Même son de cloche lors des affrontements, où il était impossible d'accélérer l’action en passant les animations des techniques spéciales et où la fonctionnalité de combat automatique défile à vitesse normale ce qui amenuise tout son intérêt. Bandai Namco a tout de même tenu à nous rassurer quelques changements ont depuis été opérés, preuve à l'appui en image, avec un bouton pour augmenter la vitesse des animations. C'est rassurant et on espère que la build finale s’inspirera de productions récentes qui sont parvenues à améliorer ces défauts inhérents au genre, surtout quand notre démo se termine sur un combat de boss s’apparentant simplement à un sac à PV sans la possibilité de le debuff ou d’utiliser une vraie stratégie. C’était clairement ennuyeux. On a pourtant vu des choses encourageantes, notamment quant à l’évolution des personnages et le système d’équipement qui repose sur un système de cases à la Tetris et qui permettait déjà d’entrevoir des combinaisons intéressantes. En l’absence de certains contenus, comme les attaques groupées aperçues dans des trailers ou les « side episodes », des quêtes annexes scénarisées pour renforcer les liens entre les membres de l’équipage, difficile d’être pleinement enthousiaste et pourtant le fan qui sommeille en nous n’a qu’une hâte : y retourner. Ne serait-ce que pour se délecter à nouveau de cette OST magistrale signée Motoi Sakuraba, connu pour son travail sur la série Dark Souls ou encore les Tales of, qui apporte un véritable cachet au jeu.

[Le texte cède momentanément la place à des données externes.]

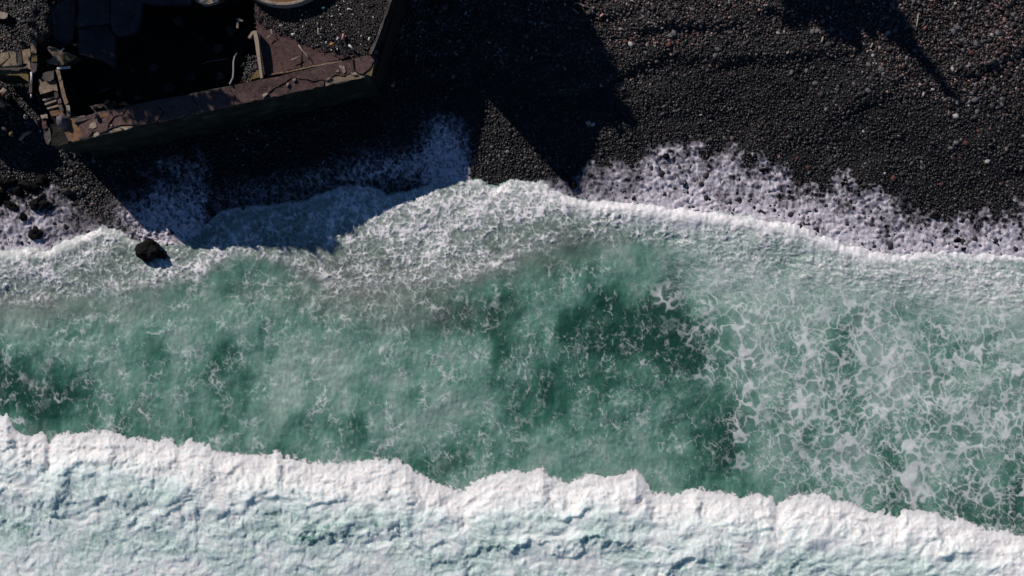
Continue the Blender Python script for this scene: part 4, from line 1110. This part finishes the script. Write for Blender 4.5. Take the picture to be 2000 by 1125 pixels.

On attend One Piece Odyssey … parce qu’on est fans
Difficile d’émettre un avis tranché sur One Piece Odyssey après ces cinq heures tant elles font office de tutoriel à rallonge qui ne permettent pas de voir tout ce que le RPG a dans le ventre. On garde espoir d’avoir un jeu final qui ne repose pas que sur un fan service diablement efficace et qui parviendra à dynamiser un ensemble classique avec quelques surprises et mécaniques ajoutées au fil de la progression. L’utilisation de la licence et des personnages sont irréprochables et font clairement leur petit effet, mais à l’heure où d’autres productions tentent de nouvelles choses, il manque à One Piece Odyssey ce petit quelque chose pour ne pas être trop old school malgré quelques petites subtilités bienvenues. Le frisson devrait cependant être garanti pour les fans inconditionnels à condition d’avoir un minimum d’attrait pour le genre.